In Nist's sp800-38a,
available at
http://csrc.nist.gov/publications/nistpubs/800-38a/sp800-38a.pdf

the corresponding paragraph concerning counter mode with nonces reads (page 19):

"A second approach to satisfying the uniqueness property across messages is to assign to each
message a unique string of b/2 bits (rounding up, if b is odd), in other words, a message nonce,
and to incorporate the message nonce into every counter block for the message. The leading b/2
bits (rounding up, if b is odd) of each counter block would be the message nonce, and the
standard incrementing function would be applied to the remaining m bits to provide an index to
the counter blocks for the message. Thus, if N is the message nonce for a given message, then
the jth counter block is given by Tj = N | [j]m, for j = 1…n. The number of blocks, n, in any
message must satisfy n < 2m. A procedure should be established to ensure the uniqueness of the
message nonces."


In the middle of this quotation you'll find the sentence: 'The leading b/2 bits (rounding up, if b is odd) of each counter block would be the message nonce, and the standard incrementing function would be applied to the remaining m bits to provide an index to the counter blocks for the message".

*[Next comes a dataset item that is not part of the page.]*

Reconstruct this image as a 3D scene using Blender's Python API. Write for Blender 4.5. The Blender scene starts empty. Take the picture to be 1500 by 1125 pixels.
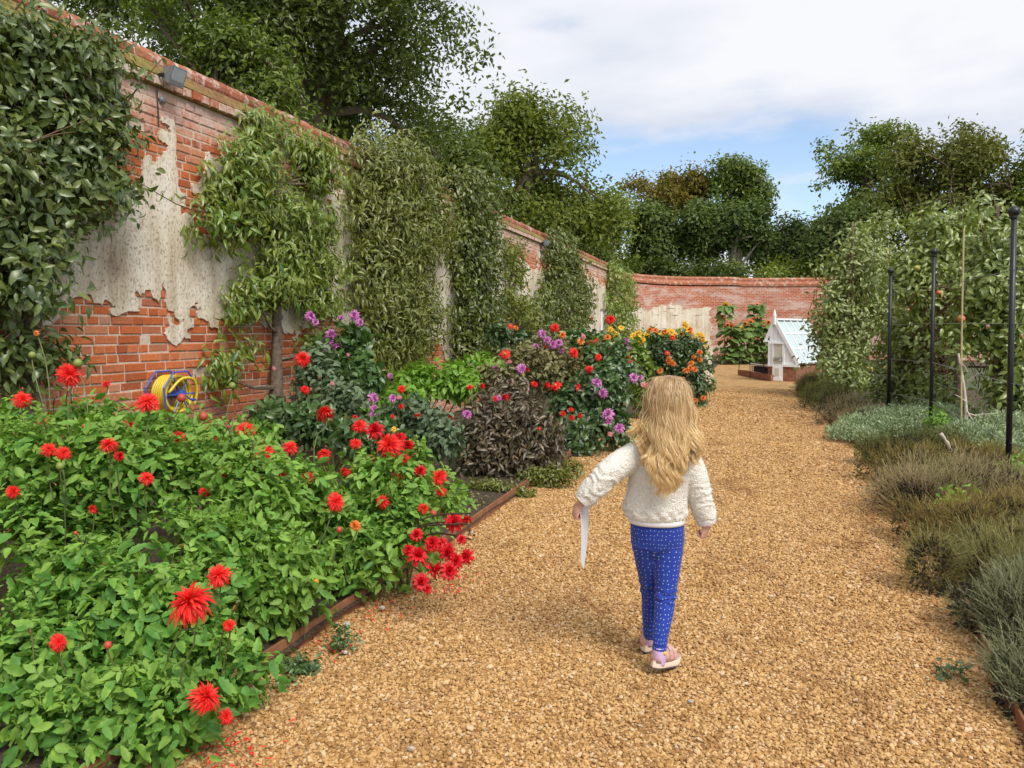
import bpy, bmesh, math, random
import numpy as np
from mathutils import Vector, Matrix, noise as mnoise

S = bpy.context.scene
COL = S.collection
R = math.radians

# ------------------------------------------------------------------ camera
FPX, CAM_H, YAW, PITCH = 1120.0, 1.4, R(17.35), R(2.0)
CX, CY = 750.0, 522.1            # principal point in photograph pixels (1500 x 1125)
cam_d = bpy.data.cameras.new('camera')
cam = bpy.data.objects.new('camera', cam_d)
COL.objects.link(cam)
cam.location = (0, 0, CAM_H)
cam.rotation_euler = (R(90) - PITCH, 0, YAW)
cam_d.sensor_width = 36.0
cam_d.lens = 36.0 * FPX / 1500.0
cam_d.shift_y = (CY - 562.5) / 1500.0
cam_d.clip_start, cam_d.clip_end = 0.05, 2000
S.camera = cam
S.render.resolution_x, S.render.resolution_y = 1024, 768

# ------------------------------------------------------------------ world, sun, exposure
SUN_EL, SUN_AZ = R(50), R(130)     # azimuth measured clockwise from +Y
w = bpy.data.worlds.new('World'); S.world = w; w.use_nodes = True
nt = w.node_tree; nt.nodes.clear()
def wn(t, **k):
    n = nt.nodes.new(t)
    for a, b in k.items(): setattr(n, a, b)
    return n
sky = wn('ShaderNodeTexSky', sky_type='NISHITA', sun_disc=False, sun_elevation=SUN_EL, sun_rotation=SUN_AZ)
sky.air_density, sky.dust_density, sky.ozone_density = 1.0, 0.6, 2.0
tc = wn('ShaderNodeTexCoord')
sep = wn('ShaderNodeSeparateXYZ'); nt.links.new(tc.outputs['Generated'], sep.inputs[0])
zc = wn('ShaderNodeMath', operation='MAXIMUM'); nt.links.new(sep.outputs[2], zc.inputs[0]); zc.inputs[1].default_value = 0.0
za = wn('ShaderNodeMath', operation='ADD'); nt.links.new(zc.outputs[0], za.inputs[0]); za.inputs[1].default_value = 0.09
dvx = wn('ShaderNodeMath', operation='DIVIDE'); nt.links.new(sep.outputs[0], dvx.inputs[0]); nt.links.new(za.outputs[0], dvx.inputs[1])
dvy = wn('ShaderNodeMath', operation='DIVIDE'); nt.links.new(sep.outputs[1], dvy.inputs[0]); nt.links.new(za.outputs[0], dvy.inputs[1])
cmb = wn('ShaderNodeCombineXYZ'); nt.links.new(dvx.outputs[0], cmb.inputs[0]); nt.links.new(dvy.outputs[0], cmb.inputs[1])
cmb.inputs[2].default_value = 3.7
def wnoise(scale, det, rough, off):
    mp = wn('ShaderNodeMapping'); nt.links.new(cmb.outputs[0], mp.inputs[0]); mp.inputs['Location'].default_value = off
    n = wn('ShaderNodeTexNoise'); nt.links.new(mp.outputs[0], n.inputs['Vector'])
    n.inputs['Scale'].default_value = scale; n.inputs['Detail'].default_value = det; n.inputs['Roughness'].default_value = rough
    return n
n1 = wnoise(0.62, 9, 0.58, (0.9, 1.3, 0))
n2 = wnoise(1.1, 6, 0.55, (4.0, 2.0, 1))
# cloud cover: thicker overhead, broken by blue bands lower down
cov = wn('ShaderNodeMapRange'); nt.links.new(zc.outputs[0], cov.inputs[0])
cov.inputs[1].default_value = 0.17; cov.inputs[2].default_value = 0.30; cov.inputs[3].default_value = 0.02; cov.inputs[4].default_value = 0.15
add = wn('ShaderNodeMath', operation='ADD'); nt.links.new(n1.outputs['Fac'], add.inputs[0]); nt.links.new(cov.outputs[0], add.inputs[1])
msk = wn('ShaderNodeMapRange', interpolation_type='SMOOTHSTEP'); nt.links.new(add.outputs[0], msk.inputs[0])
msk.inputs[1].default_value = 0.48; msk.inputs[2].default_value = 0.64; msk.inputs[3].default_value = 0.12; msk.inputs[4].default_value = 0.97
cl = wn('ShaderNodeValToRGB'); nt.links.new(n2.outputs['Fac'], cl.inputs[0])
cl.color_ramp.elements[0].position = 0.36; cl.color_ramp.elements[0].color = (4.75, 5.05, 5.75, 1)
cl.color_ramp.elements[1].position = 0.60; cl.color_ramp.elements[1].color = (6.25, 6.3, 6.5, 1)
skym = wn('ShaderNodeMix', data_type='RGBA', blend_type='MULTIPLY'); skym.inputs[0].default_value = 1.0
nt.links.new(sky.outputs[0], skym.inputs[6]); skym.inputs[7].default_value = (1.25, 1.25, 1.25, 1)
mx = wn('ShaderNodeMix', data_type='RGBA')
nt.links.new(msk.outputs[0], mx.inputs[0]); nt.links.new(skym.outputs[2], mx.inputs[6]); nt.links.new(cl.outputs[0], mx.inputs[7])
bg = wn('ShaderNodeBackground'); bg.inputs['Strength'].default_value = 0.10
nt.links.new(mx.outputs[2], bg.inputs['Color'])
wo = wn('ShaderNodeOutputWorld'); nt.links.new(bg.outputs[0], wo.inputs['Surface'])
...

I think this is clear on the fact that e.g. with a 128 bit 'counter block' / IV, you'd use the leading 64 bits for the nonce (I'd interpret 'leading' as the Most Significant Bits, if the bits would represent a number), while the remaining 64 bits of the 'counter block' / IV are the bits that are actually counting up, i.e. get incremented.

Unfortunately, the current API has no way to report "no more encryption
possible, you must rekey".

Given this limitation, two silent failure modes are possible: either wrap
and reuse ctr values, or don't wrap and use nonce values the user didn't
specify.

As I pointed out (I think), if you let the user provide an IV, let's say a 128 bit IV, and make clear in the documentation that the best way to use it would be to fill the highest 64 bit with a unique nonce, and clear the lowest 64 bits, as they will be used as a counter, there will be no problem. We could word the usage instructions even more general, saying that the lowest bits get used as counter, and that no more blocks should be encrypted with the same key and that counter, as the bits used as counter allow.

32bit counters can wrap in under a minute; IPsec clearly has a pressing
problem, but I'm not sure how to code to support both without giving up and
making the ctr-increment function a user parameter.

You're right. While as Lee Dilkie pointed out, the IPSec message format will not allow that this 32 bit counter will overflow, I'd like to refrain from my previous recommendation to 'follow the IPSec draft as close as possible' in this issue, since 32 bit are obiously not enough for SSL.

Per the NIST spec, the next nonce chosen will be the old nonce plus one, so
the user's choice will always be "unlucky".

Again, in the version of the NIST document I've linked to above, I can't find a statment that the nonce is to be incremented. I can only find the requirement that the nonce must be unique for the encryption key.

The easiest way to go about it would be to increment the user supplied
IV by 1 for each encrypted block, and leave it to the user of this
function to make sure that no overflow in the counter can occur. This
obligation to the programmer should be written somewhere in big letters
;-) (i.e. DON'T USE COUNTER MODE TO ENCRYPT MORE
THAN 2**32 [or 2**64, depending on the counter size] BLOCKS
WITH THE SAME KEY!). Higher level routines, i.e. the SSL BIO,
should avoid counter overflows automatically for the user by initiating a
rehandshake.



While this option is tempting, and the user does have access to the counter at all times to check for impending overflow, experience shows that programmers ignore such warnings more often than not.

Of course I'd be glad if we could check the counter and throw an exception when it overflows, but the interface for the low level crypto routines doesn't seem to accommodate that. All functions return a 'void', e.g. nothing. I assume we cannot change that. (without breaking other parts).